In the end, the price for United Airlines of losing its reputation came down to the cost of four seats on a flight from Chicago to Louisville, KY – a round trip that usually costs less than $400 in coach.

As you’ve probably already seen, as it’s all over the news and social media, the airline “solved” an overbooking problem by forcibly dragging a passenger out of their seat. It was the police who did the dirty work – filmed by horrified passengers.

Even before the plane had departed, video of the incident was on Twitter.

And here’s how United initially responded.

Just when you’d think it couldn’t get any worse for United, it did: Turns out that they were “re-accommodating customers” to make way for their own staff, who “needed” to be back in Louisville. Apparently, passengers were offered a hotel stay and compensation ranging from $400-800 to give up their valuable seats, in accordance with Department of Transportation rules.

Today, United offered an official apology. The magnitude of the situation is clearly sinking in, since the quote is attributed to CEO Oscar Munoz. You can imagine the levels of approval needed to a) confirm that quote and b) call up the CEO on a Sunday to explain the whole thing, while your brand is taking an absolute pounding on social media. No doubt United would have liked to move faster, but CEO-level approvals take time.

The damage is done. However, United can still take reputation management steps to put this right. Doing so will involve humility, probably a large compensation payment to the passenger (or fastening their seatbelts for a legal case, which will no doubt cost more) – and rewriting their internal rulebook.

United needs to make sure that its gate agents – who act like the law of the land – are more customer-friendly. No excuses. A couple of weeks ago, United was in the news after refusing boarding to a little girl wearing leggings, saying she was inappropriately dressed.

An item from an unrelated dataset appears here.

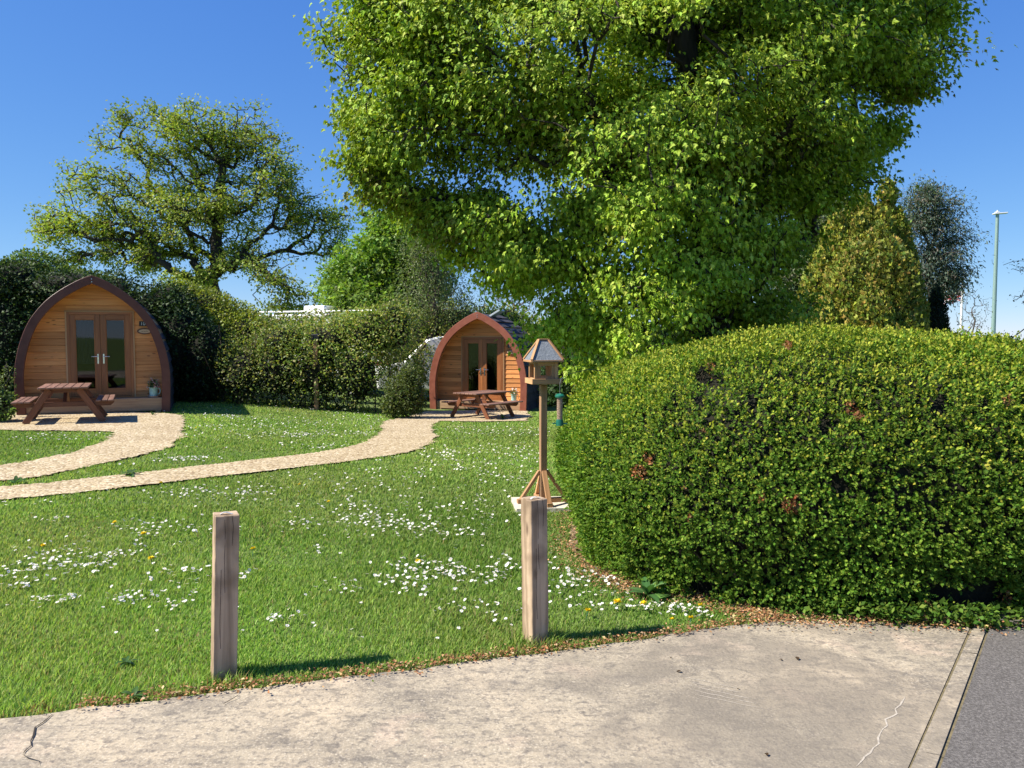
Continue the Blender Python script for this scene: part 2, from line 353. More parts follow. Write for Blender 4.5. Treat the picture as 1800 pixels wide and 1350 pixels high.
def concrete_mat():
    m, n = nt('old_concrete'); L = n.links.new; o = N(n, 'ShaderNodeOutputMaterial'); p = N(n, 'ShaderNodeBsdfPrincipled'); p.inputs['Roughness'].default_value = .9; p.inputs['Specular IOR Level'].default_value = .2
    tc = N(n, 'ShaderNodeTexCoord')
    def noise(s, d=6, dist=0, st=(1, 1, 1), rot=0):
        mp = N(n, 'ShaderNodeMapping'); mp.inputs['Scale'].default_value = st; mp.inputs['Rotation'].default_value = (0, 0, rot); L(tc.outputs['Object'], mp.inputs[0])
        t = N(n, 'ShaderNodeTexNoise'); t.inputs['Scale'].default_value = s; t.inputs['Detail'].default_value = d; t.inputs['Distortion'].default_value = dist; L(mp.outputs[0], t.inputs[0]); return t.outputs['Fac']
    def mix(a, b, f, bt='MIX'):
        x = N(n, 'ShaderNodeMix', data_type='RGBA', blend_type=bt); L(f, x.inputs[0]); L(a, x.inputs[6])
        if isinstance(b, tuple): x.inputs[7].default_value = c4(b)
        else: L(b, x.inputs[7])
        return x.outputs[2]
    base = ramp(n, noise(.9, 5, .6), [(.32, (.28, .238, .175)), (.5, (.385, .325, .235)), (.66, (.49, .40, .28))])
    base = mix(base, (.155, .135, .11), ramp(n, noise(2.2, 8, .8, (1, 1.6, 1), .4), [(.48, (0, 0, 0)), (.70, (.7, .7, .7))]))
    base = mix(base, (.60, .46, .335), ramp(n, noise(3.1, 6, .4), [(.58, (0, 0, 0)), (.72, (.7, .7, .7))]))
    base = mix(base, (.12, .105, .095), ramp(n, noise(48, 8, .3), [(.50, (0, 0, 0)), (.66, (.6, .6, .6))]))
    base = mix(base, (.64, .56, .43), ramp(n, noise(95, 4, .2), [(.52, (0, 0, 0)), (.7, (.55, .55, .55))]))
    v = N(n, 'ShaderNodeTexVoronoi'); v.inputs['Scale'].default_value = 60; L(tc.outputs['Object'], v.inputs[0])
    base = mix(base, (.09, .08, .075), ramp(n, v.outputs['Distance'], [(.05, (.6, .6, .6)), (.12, (0, 0, 0))]))
    base = mix(base, (.20, .175, .145), ramp(n, noise(3.2, 7, .5, (1, 7, 1), -.12), [(.50, (0, 0, 0)), (.70, (.45, .45, .45))]))
    base = mix(base, (.13, .115, .10), ramp(n, noise(17, 9, .5, (1, 1.5, 1), -.12), [(.53, (0, 0, 0)), (.68, (.6, .6, .6))]))
    # worn grey-brown area on the right of the apron, broken up by noise
    mp = N(n, 'ShaderNodeMapping'); mp.inputs['Location'].default_value = (-1.25, -3.35, 0); L(tc.outputs['Object'], mp.inputs[0])
    ln2 = N(n, 'ShaderNodeVectorMath', operation='LENGTH'); L(mp.outputs[0], ln2.inputs[0]); ad = N(n, 'ShaderNodeMath', operation='MULTIPLY_ADD'); ad.inputs[1].default_value = 3.0; L(noise(3.4, 9, .8), ad.inputs[0]); L(ln2.outputs['Value'], ad.inputs[2])
    base = mix(base, (.20, .172, .135), ramp2(n, ad.outputs[0]))
    L(base, p.inputs['Base Color'])
    b = N(n, 'ShaderNodeBump'); b.inputs['Strength'].default_value = .55; b.inputs['Distance'].default_value = .006; L(noise(70, 8), b.inputs['Height'])
    b2 = N(n, 'ShaderNodeBump'); b2.inputs['Strength'].default_value = .5; b2.inputs['Distance'].default_value = .02; L(noise(6, 5), b2.inputs['Height']); L(b2.outputs[0], b.inputs['Normal'])
    L(b.outputs[0], p.inputs['Normal']); L(p.outputs[0], o.inputs[0]); return m
m_conc = concrete_mat()
slab_o = tag(flat('pavement', apron, .012, m_conc, .03), kind='structure')
kerb_poly = [kL[0], kR[0], kR[1], kRb, kLb, kL[1]]
m_kerb = noisy('kerb_concrete', (.15, .135, .11), (.235, .21, .175), 24, .9, .4, c3=(.30, .265, .22), bscale=90, bdist=.006)
gap = .006
kp = [(kL[0][0] + gap * 2, kL[0][1]), (kR[0][0] - gap * 2, kR[0][1]), (kRb[0] - gap * 2, kRb[1]), (kLb[0] + gap * 2, kLb[1])]
kerb = tag(flat('kerb', kp, .016, m_conc, .03), kind='structure')
m_asph = noisy('asphalt', (.08, .071, .064), (.13, .119, .108), 90, .9, .8, c3=(.22, .20, .182), detail=4, bscale=220, bdist=.006)
asph = [(kR[0][0] + gap, kR[0][1]), (kR[0][0] + .2, 6.0), (14, 6.0), (14, kRb[1]), (kRb[0] + gap, kRb[1])]
road = tag(flat('road', asph, .014, m_asph, .03), kind='structure')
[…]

Now this. Oh, and they break guitars, apparently.

Gate agents need training in keeping a level head – since on a Sunday evening, the compensation offer obviously wasn’t enough to tempt passengers to voluntarily give up their seats for the 300-mile journey. For such a short distance, in relative terms, offering a few dollars more would have probably clinched it.

The situation was already out of hand since passengers were on board – so surely at that stage it would have made sense for United to inconvenience its own off-duty staff. In fact, any number of solutions would have been a better move than dragging a passenger off a plane.